What are you talking about?

Traditional cars have a neutral and yes it is free rolling by default.

If I don't personally set the hand brake in my mx-5 it will happily roll away, factory stock.

Edit:

And it gets even worse for an automatic transmission left in drive with the engine off. The torque converter hydraulics won't have pressure; it effectively becomes neutral. At least my manual mx-5 I can leave in 1st when off and it'll resist rolling a bit, not enough to park on an SF hill, but on level ground it'll generally hold still. But neutral in all cars is potential runaway car territory, completely unimpeded without manually setting the parking brake or for an auto explicitly putting the trans in park.

I mean that the traditional cars have either an automatic transmission with locking mechanism, or manual transmission which has significant resistance when coupled with the engine with a small gear. The traditional car is truly freely rolling only in specific configuration (neutral engaged).

Electric cars have none of that. The wheels are connected to the motor with a fixed gear, and the electric motor without power can't prevent the car from rolling. Thus you can say the system is "free rolling" by default. There are no mechanical configurations, just a fixed single one.
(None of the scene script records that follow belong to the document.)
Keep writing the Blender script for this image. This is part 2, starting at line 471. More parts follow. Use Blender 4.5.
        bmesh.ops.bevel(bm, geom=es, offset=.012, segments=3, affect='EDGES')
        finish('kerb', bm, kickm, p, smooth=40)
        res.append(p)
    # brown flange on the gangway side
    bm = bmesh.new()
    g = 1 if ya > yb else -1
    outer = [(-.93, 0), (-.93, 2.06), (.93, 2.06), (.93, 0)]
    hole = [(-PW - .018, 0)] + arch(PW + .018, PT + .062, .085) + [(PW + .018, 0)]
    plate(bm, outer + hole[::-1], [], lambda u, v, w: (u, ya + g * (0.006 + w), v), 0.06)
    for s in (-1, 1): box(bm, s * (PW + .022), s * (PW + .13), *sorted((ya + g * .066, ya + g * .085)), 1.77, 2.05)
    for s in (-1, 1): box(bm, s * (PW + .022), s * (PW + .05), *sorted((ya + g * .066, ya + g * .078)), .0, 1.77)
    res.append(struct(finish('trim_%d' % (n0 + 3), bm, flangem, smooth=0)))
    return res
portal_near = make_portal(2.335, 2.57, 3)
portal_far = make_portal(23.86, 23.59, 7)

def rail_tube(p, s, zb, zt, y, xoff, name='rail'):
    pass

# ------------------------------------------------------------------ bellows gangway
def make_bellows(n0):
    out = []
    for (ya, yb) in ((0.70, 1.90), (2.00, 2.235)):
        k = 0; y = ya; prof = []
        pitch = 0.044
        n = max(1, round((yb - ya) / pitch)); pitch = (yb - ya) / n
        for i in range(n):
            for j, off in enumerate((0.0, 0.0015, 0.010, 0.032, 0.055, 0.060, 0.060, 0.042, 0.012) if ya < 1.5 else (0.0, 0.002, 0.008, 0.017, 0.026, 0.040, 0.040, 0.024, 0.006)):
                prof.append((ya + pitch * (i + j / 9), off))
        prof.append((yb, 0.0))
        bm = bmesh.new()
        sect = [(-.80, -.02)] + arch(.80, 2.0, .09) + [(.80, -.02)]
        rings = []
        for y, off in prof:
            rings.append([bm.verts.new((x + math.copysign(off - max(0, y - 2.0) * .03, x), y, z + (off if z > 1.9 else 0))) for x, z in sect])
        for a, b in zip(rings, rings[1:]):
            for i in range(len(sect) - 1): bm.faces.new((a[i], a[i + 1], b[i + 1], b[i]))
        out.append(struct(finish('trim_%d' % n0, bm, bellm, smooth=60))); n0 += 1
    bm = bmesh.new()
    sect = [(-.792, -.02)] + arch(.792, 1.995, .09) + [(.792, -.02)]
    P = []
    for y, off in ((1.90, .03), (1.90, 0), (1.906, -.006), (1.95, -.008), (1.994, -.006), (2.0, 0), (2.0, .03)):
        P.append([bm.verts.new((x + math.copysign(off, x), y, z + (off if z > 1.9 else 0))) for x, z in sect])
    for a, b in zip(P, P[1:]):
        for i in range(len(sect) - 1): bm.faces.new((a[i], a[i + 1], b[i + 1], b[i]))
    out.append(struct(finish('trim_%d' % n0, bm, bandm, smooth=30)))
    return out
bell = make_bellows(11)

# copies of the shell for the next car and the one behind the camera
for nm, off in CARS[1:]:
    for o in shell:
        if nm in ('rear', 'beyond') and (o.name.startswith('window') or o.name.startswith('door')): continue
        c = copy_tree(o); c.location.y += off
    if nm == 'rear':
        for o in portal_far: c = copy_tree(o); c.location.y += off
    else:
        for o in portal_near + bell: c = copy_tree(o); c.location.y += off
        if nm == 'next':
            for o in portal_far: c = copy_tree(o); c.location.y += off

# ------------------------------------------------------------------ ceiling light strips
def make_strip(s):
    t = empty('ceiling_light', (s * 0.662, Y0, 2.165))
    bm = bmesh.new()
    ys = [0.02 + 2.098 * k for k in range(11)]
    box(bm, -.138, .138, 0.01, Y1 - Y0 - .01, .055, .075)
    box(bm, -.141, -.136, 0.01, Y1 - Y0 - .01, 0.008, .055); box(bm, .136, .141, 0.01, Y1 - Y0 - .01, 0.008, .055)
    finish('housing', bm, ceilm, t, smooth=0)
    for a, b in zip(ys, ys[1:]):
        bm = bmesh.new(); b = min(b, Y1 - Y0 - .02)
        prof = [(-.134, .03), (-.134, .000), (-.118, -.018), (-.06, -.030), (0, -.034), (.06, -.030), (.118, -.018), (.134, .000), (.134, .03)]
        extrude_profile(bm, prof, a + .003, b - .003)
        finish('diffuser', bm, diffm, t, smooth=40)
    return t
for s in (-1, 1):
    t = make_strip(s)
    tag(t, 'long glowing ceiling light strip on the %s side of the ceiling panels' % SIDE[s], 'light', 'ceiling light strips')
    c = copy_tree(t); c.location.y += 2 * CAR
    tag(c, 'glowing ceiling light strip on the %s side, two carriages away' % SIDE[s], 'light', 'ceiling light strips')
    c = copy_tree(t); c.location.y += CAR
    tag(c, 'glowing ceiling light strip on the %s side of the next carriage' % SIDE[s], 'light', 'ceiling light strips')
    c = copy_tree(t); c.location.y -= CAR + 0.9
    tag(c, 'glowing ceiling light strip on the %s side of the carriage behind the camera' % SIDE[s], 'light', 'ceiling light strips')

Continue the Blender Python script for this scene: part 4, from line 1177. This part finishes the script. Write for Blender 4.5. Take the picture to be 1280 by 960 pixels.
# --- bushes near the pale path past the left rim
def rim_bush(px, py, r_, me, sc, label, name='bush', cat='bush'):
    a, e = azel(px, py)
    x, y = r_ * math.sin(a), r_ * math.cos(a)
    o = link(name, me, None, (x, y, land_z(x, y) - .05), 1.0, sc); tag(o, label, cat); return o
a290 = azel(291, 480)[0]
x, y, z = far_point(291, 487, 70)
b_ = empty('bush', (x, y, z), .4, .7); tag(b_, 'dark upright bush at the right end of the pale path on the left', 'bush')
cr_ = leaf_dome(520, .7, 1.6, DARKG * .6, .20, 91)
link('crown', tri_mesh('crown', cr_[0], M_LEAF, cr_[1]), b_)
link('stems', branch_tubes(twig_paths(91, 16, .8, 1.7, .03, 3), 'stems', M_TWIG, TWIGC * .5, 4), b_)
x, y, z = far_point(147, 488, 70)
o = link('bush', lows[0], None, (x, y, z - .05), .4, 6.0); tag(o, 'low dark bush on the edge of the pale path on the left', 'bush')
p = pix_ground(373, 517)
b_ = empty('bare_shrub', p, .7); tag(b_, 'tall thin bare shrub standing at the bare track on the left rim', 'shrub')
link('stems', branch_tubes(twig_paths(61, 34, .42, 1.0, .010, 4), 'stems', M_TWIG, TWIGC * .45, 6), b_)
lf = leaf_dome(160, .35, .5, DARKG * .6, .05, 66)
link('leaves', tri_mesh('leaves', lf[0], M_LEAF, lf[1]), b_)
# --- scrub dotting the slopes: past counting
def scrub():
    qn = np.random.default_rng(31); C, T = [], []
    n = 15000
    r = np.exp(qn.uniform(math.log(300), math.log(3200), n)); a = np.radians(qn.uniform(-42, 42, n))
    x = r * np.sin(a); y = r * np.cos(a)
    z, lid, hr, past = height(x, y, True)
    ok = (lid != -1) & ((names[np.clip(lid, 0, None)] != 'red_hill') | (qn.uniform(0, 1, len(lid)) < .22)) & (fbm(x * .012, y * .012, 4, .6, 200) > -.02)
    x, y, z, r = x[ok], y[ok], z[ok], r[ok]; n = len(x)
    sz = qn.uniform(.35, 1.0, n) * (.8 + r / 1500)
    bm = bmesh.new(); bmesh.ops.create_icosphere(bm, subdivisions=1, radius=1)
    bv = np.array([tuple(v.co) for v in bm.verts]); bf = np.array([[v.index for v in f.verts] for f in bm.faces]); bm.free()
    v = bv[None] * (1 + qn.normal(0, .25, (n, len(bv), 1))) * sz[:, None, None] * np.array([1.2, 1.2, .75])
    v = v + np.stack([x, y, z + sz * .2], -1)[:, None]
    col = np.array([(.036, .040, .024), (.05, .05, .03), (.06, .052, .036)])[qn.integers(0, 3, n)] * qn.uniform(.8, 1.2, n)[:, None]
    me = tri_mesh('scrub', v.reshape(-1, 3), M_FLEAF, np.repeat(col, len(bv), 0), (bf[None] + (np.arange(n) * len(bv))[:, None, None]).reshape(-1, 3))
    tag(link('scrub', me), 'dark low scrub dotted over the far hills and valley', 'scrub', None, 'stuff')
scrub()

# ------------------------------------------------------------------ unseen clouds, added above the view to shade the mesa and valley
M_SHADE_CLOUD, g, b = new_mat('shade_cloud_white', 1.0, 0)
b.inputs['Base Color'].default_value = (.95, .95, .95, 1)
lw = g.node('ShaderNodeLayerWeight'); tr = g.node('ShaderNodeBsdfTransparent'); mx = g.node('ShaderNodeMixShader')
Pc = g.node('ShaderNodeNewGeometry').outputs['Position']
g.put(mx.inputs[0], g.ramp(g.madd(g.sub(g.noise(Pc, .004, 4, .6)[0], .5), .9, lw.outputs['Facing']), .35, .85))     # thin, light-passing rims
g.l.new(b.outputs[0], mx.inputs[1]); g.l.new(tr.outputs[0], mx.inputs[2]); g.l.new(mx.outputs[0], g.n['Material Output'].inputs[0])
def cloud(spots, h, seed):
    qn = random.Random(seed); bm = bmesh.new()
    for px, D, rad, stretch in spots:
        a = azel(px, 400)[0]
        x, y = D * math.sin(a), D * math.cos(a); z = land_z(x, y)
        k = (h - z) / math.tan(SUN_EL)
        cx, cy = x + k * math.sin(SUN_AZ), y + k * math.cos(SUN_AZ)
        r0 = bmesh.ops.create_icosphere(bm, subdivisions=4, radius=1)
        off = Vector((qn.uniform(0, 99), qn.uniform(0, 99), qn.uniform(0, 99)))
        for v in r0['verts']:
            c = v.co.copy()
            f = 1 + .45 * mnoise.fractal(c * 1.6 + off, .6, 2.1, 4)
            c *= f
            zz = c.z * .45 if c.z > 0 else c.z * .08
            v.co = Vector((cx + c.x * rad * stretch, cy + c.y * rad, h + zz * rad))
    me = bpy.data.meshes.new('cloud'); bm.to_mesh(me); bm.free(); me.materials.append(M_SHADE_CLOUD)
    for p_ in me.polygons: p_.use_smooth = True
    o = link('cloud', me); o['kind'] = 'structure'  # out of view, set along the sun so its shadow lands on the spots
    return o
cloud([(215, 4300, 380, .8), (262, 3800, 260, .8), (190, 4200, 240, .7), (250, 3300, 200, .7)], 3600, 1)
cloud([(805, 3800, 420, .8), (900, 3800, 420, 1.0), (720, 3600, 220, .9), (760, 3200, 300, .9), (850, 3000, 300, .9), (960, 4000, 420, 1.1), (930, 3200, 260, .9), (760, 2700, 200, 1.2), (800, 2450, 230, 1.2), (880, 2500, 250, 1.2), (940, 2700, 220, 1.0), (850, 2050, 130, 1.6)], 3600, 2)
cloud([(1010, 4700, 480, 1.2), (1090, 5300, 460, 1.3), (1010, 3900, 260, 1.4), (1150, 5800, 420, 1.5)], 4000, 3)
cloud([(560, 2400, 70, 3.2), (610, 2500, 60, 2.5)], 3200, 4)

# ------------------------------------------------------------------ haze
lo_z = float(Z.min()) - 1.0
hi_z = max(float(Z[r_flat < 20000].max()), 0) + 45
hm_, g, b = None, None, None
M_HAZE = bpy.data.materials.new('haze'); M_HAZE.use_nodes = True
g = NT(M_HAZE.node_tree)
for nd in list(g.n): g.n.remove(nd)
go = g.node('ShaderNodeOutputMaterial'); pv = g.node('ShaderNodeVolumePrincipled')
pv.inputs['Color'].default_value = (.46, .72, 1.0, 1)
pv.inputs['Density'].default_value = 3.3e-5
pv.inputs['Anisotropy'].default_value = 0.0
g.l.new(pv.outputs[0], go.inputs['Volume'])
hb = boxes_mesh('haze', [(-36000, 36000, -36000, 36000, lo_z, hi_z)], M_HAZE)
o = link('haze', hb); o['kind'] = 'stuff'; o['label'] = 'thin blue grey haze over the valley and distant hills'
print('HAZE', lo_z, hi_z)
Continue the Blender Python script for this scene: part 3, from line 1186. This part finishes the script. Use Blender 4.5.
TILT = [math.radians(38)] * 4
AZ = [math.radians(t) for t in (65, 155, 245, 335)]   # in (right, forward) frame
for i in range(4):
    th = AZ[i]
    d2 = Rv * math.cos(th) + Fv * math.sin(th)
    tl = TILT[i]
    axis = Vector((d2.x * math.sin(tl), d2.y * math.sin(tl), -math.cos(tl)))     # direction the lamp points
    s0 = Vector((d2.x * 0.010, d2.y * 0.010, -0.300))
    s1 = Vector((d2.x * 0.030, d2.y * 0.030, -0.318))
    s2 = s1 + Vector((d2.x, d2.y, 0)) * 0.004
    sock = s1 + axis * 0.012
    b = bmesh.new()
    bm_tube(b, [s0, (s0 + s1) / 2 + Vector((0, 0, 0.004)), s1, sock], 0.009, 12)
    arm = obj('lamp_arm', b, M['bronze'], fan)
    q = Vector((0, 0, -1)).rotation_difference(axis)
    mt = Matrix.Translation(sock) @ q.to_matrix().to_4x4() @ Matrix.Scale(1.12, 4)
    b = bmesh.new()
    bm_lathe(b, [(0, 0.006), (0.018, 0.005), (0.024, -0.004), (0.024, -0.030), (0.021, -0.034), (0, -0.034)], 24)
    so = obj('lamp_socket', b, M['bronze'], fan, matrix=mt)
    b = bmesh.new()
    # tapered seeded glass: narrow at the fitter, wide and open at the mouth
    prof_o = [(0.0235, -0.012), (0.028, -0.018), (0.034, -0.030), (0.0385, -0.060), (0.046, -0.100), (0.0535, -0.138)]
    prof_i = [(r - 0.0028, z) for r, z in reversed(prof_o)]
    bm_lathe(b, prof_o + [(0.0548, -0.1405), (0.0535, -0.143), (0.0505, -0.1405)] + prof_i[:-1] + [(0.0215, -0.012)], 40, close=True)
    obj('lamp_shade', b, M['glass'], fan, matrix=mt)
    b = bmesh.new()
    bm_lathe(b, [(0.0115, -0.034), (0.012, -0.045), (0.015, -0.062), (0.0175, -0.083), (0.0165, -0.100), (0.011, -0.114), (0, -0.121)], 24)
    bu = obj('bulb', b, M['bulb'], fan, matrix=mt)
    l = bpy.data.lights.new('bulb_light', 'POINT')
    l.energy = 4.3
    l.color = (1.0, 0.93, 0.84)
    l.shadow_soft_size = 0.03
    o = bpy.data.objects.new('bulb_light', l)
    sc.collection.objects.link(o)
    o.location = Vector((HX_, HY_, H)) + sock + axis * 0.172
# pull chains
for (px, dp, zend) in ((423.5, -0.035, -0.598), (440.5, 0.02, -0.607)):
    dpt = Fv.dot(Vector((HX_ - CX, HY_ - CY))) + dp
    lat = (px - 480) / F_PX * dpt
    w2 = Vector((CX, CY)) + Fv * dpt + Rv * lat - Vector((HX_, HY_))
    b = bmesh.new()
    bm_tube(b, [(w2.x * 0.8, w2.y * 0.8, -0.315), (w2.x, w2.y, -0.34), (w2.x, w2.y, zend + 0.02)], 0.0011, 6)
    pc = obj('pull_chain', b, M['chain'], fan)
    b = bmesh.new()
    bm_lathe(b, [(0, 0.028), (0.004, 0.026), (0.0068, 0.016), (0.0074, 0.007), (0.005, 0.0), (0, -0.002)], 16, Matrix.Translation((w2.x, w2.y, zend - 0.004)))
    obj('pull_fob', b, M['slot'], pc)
An automatic transmission is effectively decoupled when the engine is off despite being left in drive. Without the engine spinning, there's no functioning torque converter. So the most ubiquitous ICE configuration, the auto with a torque converter, defaults to a neutral equivalent when the engine is off and the operator doesn't explicitly put the trans in park.
Yeah, we can argue about the semantics of "by default", but the point is that the traditional drivetrain has more backup options than electric car, which must solely rely on (parking) brakes.